Copy out exactly the lines from the first line of the material below through the line containing "G = 'white flour bags hanging at right'", and nothing beyond them.

** Start RECORD LIST **

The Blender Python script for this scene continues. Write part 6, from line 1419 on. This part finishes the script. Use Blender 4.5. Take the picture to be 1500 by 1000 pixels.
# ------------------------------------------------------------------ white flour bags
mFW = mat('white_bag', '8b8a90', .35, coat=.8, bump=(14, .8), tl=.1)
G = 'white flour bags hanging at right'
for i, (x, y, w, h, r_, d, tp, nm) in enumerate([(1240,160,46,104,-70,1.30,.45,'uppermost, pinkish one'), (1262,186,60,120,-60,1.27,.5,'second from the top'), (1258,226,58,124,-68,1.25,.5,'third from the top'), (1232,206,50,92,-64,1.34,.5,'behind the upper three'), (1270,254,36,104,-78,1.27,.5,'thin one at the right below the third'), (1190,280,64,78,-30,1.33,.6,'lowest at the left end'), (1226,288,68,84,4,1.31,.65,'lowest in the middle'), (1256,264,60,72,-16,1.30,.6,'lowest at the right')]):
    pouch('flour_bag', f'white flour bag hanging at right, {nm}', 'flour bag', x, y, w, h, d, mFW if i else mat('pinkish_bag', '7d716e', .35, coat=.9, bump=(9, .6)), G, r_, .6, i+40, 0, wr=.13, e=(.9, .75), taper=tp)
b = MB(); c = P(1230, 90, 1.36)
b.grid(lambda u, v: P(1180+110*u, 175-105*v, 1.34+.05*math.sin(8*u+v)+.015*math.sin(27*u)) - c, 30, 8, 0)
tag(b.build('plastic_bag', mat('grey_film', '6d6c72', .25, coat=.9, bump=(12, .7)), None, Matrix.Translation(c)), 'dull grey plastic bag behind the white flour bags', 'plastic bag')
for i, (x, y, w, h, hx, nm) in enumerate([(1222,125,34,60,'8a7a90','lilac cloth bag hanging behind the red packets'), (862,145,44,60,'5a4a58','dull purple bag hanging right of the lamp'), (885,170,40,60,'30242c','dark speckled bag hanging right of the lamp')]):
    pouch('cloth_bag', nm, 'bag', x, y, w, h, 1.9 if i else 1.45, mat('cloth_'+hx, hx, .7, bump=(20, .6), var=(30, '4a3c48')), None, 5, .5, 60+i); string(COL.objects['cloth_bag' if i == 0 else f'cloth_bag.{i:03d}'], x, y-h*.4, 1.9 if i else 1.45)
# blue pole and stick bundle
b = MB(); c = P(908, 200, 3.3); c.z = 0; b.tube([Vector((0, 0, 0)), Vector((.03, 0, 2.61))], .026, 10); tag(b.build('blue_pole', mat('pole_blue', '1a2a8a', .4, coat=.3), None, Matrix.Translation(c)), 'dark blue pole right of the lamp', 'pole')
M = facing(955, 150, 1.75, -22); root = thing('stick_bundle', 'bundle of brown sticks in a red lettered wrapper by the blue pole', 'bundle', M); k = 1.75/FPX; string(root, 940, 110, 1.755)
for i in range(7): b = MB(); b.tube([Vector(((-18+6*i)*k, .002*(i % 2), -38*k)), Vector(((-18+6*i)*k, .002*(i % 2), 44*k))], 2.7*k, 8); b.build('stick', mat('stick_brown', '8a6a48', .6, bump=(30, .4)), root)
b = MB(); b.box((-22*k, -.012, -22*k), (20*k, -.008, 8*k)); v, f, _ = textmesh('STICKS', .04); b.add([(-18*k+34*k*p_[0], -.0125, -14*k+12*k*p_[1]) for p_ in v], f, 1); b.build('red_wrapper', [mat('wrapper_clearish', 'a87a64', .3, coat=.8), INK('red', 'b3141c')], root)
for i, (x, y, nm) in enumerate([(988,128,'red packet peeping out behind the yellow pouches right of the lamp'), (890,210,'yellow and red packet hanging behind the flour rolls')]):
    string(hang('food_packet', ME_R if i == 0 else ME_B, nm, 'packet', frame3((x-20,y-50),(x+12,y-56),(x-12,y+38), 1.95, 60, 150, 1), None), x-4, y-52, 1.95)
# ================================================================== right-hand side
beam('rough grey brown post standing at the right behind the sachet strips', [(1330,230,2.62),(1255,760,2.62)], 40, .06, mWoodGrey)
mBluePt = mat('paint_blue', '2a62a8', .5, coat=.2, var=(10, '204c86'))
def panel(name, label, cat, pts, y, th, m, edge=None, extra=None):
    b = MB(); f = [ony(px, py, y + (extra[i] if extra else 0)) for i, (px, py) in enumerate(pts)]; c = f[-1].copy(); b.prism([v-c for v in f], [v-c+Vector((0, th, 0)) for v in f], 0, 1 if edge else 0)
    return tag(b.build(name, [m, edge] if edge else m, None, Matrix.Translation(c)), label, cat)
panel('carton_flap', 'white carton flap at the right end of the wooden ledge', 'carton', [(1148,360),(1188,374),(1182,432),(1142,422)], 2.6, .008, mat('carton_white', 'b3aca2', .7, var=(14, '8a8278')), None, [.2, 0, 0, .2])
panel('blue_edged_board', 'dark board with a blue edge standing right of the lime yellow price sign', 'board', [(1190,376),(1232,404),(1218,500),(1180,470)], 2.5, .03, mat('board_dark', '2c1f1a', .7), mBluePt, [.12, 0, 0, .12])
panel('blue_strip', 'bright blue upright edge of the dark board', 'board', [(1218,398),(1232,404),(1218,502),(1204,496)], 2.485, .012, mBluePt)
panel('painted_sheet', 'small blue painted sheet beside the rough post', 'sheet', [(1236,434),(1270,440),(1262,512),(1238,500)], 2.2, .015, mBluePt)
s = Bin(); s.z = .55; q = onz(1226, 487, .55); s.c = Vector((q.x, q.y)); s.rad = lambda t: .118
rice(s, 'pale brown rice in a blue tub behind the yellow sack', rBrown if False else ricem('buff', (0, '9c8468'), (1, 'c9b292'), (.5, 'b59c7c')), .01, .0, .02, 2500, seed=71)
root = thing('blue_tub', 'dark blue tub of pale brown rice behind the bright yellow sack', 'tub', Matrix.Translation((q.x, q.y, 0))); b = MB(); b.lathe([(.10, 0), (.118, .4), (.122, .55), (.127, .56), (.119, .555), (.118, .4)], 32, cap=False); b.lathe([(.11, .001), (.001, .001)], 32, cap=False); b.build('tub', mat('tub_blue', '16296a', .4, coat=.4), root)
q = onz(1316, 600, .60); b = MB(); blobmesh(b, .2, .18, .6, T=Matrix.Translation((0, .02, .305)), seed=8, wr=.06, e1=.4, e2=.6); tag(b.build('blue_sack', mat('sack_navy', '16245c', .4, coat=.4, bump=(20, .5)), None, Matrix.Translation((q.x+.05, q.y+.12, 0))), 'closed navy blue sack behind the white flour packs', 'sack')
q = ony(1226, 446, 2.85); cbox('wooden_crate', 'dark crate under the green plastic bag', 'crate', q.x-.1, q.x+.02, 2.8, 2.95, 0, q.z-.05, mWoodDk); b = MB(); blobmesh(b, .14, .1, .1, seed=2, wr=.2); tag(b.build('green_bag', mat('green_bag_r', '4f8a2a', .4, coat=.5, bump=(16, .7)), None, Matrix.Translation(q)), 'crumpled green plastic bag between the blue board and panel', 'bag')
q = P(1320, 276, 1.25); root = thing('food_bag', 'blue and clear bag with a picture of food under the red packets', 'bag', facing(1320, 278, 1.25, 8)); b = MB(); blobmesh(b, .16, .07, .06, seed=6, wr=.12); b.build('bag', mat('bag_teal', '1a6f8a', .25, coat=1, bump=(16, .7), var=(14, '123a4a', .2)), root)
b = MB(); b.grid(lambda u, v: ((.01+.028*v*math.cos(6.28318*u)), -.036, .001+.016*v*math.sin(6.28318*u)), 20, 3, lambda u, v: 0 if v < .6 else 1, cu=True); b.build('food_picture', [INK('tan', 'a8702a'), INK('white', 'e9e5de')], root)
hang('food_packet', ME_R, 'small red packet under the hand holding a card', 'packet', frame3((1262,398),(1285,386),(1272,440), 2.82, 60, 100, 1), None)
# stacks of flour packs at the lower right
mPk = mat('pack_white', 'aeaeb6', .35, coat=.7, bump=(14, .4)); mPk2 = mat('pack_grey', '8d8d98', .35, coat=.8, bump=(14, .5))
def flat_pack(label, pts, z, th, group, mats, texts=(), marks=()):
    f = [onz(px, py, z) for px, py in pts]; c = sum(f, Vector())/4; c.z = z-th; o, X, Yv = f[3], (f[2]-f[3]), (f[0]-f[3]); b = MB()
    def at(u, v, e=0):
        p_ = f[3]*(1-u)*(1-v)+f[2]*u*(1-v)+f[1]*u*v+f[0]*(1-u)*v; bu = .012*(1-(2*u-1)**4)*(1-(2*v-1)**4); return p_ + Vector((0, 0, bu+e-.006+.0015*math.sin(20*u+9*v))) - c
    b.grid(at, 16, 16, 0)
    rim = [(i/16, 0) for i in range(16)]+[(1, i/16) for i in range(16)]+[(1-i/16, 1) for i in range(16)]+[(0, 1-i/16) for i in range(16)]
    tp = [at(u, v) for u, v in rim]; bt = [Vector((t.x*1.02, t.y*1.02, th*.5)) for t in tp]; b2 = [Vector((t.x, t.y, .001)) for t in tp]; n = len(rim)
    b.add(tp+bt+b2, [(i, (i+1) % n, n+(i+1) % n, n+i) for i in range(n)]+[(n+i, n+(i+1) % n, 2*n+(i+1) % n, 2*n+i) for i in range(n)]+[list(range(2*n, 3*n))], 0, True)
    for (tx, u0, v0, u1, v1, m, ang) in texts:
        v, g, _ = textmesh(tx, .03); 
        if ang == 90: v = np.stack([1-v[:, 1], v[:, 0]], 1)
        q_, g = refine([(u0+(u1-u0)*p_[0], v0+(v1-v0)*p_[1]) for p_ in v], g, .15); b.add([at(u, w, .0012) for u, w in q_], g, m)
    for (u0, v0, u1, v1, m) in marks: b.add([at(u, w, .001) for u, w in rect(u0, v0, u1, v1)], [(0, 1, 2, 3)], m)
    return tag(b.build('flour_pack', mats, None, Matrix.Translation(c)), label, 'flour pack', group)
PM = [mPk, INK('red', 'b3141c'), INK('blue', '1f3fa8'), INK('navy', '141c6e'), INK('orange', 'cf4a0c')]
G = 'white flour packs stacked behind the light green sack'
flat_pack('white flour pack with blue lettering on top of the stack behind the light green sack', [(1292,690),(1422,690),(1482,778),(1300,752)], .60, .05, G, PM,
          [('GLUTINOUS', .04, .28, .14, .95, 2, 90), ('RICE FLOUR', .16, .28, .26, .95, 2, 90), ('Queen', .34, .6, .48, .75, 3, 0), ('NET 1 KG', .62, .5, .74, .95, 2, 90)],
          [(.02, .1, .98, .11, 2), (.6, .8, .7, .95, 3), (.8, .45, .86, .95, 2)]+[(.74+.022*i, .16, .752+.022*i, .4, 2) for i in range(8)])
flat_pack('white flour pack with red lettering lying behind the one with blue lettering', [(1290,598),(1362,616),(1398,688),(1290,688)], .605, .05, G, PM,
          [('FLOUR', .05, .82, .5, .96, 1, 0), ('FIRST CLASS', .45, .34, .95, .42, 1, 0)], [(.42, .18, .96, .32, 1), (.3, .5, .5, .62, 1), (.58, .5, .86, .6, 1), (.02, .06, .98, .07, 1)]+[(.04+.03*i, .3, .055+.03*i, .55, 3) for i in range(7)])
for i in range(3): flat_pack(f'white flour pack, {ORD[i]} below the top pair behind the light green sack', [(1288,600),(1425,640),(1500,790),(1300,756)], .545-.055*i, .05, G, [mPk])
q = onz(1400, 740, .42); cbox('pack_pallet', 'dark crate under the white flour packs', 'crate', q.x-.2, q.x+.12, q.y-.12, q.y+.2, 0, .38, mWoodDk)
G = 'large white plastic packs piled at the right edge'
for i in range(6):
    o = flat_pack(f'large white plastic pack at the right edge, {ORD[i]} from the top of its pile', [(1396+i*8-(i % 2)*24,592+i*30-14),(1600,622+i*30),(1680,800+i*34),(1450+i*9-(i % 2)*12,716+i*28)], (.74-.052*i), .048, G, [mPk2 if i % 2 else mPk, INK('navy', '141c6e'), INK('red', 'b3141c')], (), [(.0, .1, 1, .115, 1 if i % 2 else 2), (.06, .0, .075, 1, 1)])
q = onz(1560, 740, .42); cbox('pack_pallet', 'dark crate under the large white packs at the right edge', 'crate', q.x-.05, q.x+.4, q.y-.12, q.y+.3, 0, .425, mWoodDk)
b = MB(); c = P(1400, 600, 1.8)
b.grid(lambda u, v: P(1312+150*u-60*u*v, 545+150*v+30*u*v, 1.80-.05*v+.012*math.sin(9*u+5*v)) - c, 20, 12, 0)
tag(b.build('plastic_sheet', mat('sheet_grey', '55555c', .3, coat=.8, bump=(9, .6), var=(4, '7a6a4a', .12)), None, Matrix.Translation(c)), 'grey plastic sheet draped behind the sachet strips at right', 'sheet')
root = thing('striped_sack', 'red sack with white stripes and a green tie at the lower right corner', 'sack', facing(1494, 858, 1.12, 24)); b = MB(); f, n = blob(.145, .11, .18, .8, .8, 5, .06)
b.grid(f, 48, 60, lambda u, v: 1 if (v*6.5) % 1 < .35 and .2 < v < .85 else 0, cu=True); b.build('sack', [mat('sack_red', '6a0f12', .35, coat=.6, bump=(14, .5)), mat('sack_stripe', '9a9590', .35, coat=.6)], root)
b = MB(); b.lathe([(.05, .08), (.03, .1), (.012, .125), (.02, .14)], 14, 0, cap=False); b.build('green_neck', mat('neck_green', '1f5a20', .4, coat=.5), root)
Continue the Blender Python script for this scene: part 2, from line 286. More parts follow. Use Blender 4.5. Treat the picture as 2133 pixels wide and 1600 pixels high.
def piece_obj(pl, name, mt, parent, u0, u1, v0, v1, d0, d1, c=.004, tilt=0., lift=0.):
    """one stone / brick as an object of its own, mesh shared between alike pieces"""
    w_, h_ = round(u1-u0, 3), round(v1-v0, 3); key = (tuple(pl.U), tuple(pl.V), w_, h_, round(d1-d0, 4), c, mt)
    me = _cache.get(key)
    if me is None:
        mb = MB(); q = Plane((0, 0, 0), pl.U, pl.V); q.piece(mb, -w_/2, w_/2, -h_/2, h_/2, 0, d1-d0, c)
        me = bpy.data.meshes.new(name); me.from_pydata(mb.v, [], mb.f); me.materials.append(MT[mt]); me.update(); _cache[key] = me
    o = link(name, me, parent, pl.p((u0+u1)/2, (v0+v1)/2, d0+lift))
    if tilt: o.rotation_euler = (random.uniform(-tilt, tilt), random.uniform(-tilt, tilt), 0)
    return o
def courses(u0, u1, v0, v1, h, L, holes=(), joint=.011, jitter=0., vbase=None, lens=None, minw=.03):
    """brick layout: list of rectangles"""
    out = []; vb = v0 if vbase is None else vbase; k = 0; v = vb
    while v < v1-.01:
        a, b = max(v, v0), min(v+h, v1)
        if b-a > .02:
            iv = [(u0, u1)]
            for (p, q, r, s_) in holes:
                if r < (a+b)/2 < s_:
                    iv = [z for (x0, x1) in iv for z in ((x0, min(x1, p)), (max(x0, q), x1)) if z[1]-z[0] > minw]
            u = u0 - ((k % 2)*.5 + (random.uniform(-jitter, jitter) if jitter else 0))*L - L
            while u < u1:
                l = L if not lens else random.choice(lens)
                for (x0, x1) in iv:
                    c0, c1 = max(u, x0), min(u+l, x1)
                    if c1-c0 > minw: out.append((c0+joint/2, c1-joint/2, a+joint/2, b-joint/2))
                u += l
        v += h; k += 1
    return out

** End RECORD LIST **

RESULT >>
The Blender Python script for this scene continues. Write part 6, from line 1419 on. This part finishes the script. Use Blender 4.5. Take the picture to be 1500 by 1000 pixels.
# ------------------------------------------------------------------ white flour bags
mFW = mat('white_bag', '8b8a90', .35, coat=.8, bump=(14, .8), tl=.1)
G = 'white flour bags hanging at right'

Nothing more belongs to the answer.